El domingo, la actual presidenta de Brasil, Dilma Rousseff, fue elegida para un segundo período presidencial tras vencer –por un muy apretado margen (51,64% contra el 48,36%)– al candidato opositor Aécio Neves. Así, el Partido de los Trabajadores (PT), en el poder desde que Lula da Silva asumió su primer mandato en el 2003, se hace nuevamente de la presidencia gracias, en gran parte, a las propuestas de mantener sus políticas asistencialistas. Sin embargo, en lo que toca a estas últimas, ahora algo es diferente: debido a la situación económica que atraviesa el país, el gobierno corre el riesgo de que se vuelvan insostenibles.
Durante los últimos años, los programas asistencialistas han beneficiado a más de 50 millones de personas. Ellos, en parte, son responsables de los logros sociales de Brasil, entre los que se encuentra haber reducido significativamente la pobreza en la última década.
El problema de esta situación, sin embargo, es que la estrategia de Brasil para mejorar las condiciones de vida de los más pobres se ha centrado en repartir la torta descuidando el crecimiento, cuando lo cierto es que no se puede seguir distribuyendo más riqueza si antes esta no es producida por alguien. Y mientras en el 2010 Brasil llegó a crecer a tasas de 7,5%, hoy su economía languidece: desde el 2011 crece a un ritmo que ronda entre 1% y 2,7%, y se estima que este año apenas llegará al 0,3%. La inflación, por su parte, ya está en 6,5%.
El bajo ritmo de crecimiento del vecino país no sorprende, pues el proteccionismo reina y el gobierno hace poco para fomentar la inversión. Esto es aun más evidente cuando se compara al gigante sudamericano con los miembros de la Alianza del Pacífico, países que apuestan por una economía más abierta y que promueven las inversiones: según el Reporte de Competitividad Global, Brasil ocupa el puesto 85 de 144 naciones en eficiencia de su mercado, mientras que el Perú se encuentra en el puesto 21, Chile en el 22, Colombia en el 29 y México en el 53. Solo por dar dos ejemplos más sobre la situación del país que preside Rousseff, en lo que toca al peso de la regulación estatal y en lo que concierne a los efectos de los impuestos en los incentivos a invertir queda claro que Brasil se encuentra en la cola del mundo: se ubica en los puestos 143 y 139, respectivamente. No es coincidencia que la bolsa se desplomase a raíz de la reelección. Los empresarios ven con pesimismo que se mantenga el statu quo brasileño.
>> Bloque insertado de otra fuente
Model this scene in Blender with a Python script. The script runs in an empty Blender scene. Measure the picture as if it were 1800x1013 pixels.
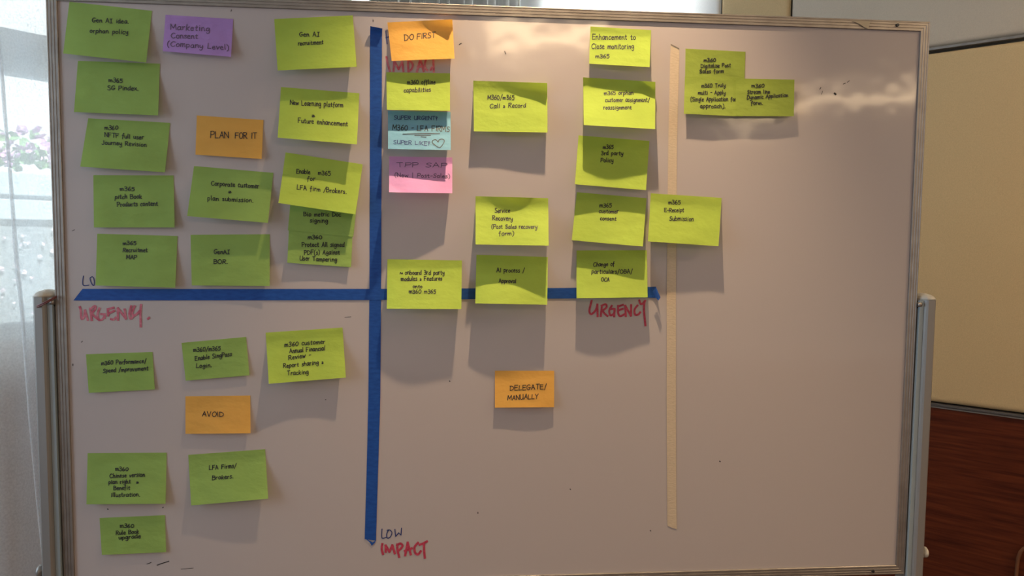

Por otro lado, no podemos pasar por alto que el modelo asistencialista de Brasil no solo tiene el problema de su dudosa sostenibilidad. Además, sucede que no es el que permite mejores resultados sociales, pues la evidencia muestra que enfocarse en crecer ayuda más a los pobres que simplemente repartirles el dinero que el Estado buenamente quita a otros ciudadanos.
La comparación con el Perú (donde diversos estudios estiman que tres cuartas partes de la reducción de la pobreza se han logrado gracias al crecimiento económico) es un buen ejemplo de esto último. En el 2013, el gasto asistencialista peruano y el brasileño era de 0,5% del PBI y de 4%, respectivamente. Pese a eso, mientras que Brasil sacó al 8% de su población de la pobreza extrema entre el 2003 y el 2012, en esos años el Perú hizo lo propio con el 27% de su población. En el mismo período, el 10% más pobre de los brasileños mejoró sus ingresos en 68%, mientras que en el Perú lo hizo en 108%. A esto hay que sumarle que entre el 2001 y el 2010 el Perú creció 50%, mientras que Brasil solo 26,2%.
Finalmente, apostar por un sistema que permite que la mayoría pueda usar su trabajo y sus talentos para crear su propia riqueza, en vez de simplemente redistribuir la que ya existe, tiene otra importante ventaja: elimina la dependencia de la población del gobierno. Un gobierno que, como hizo el brasileño ahora último, sabe aprovecharse bien de esa dependencia para ganar votos y mantenerse por más de una década en el poder, aun a pesar de las enormes denuncias de corrupción que sobre él recaen.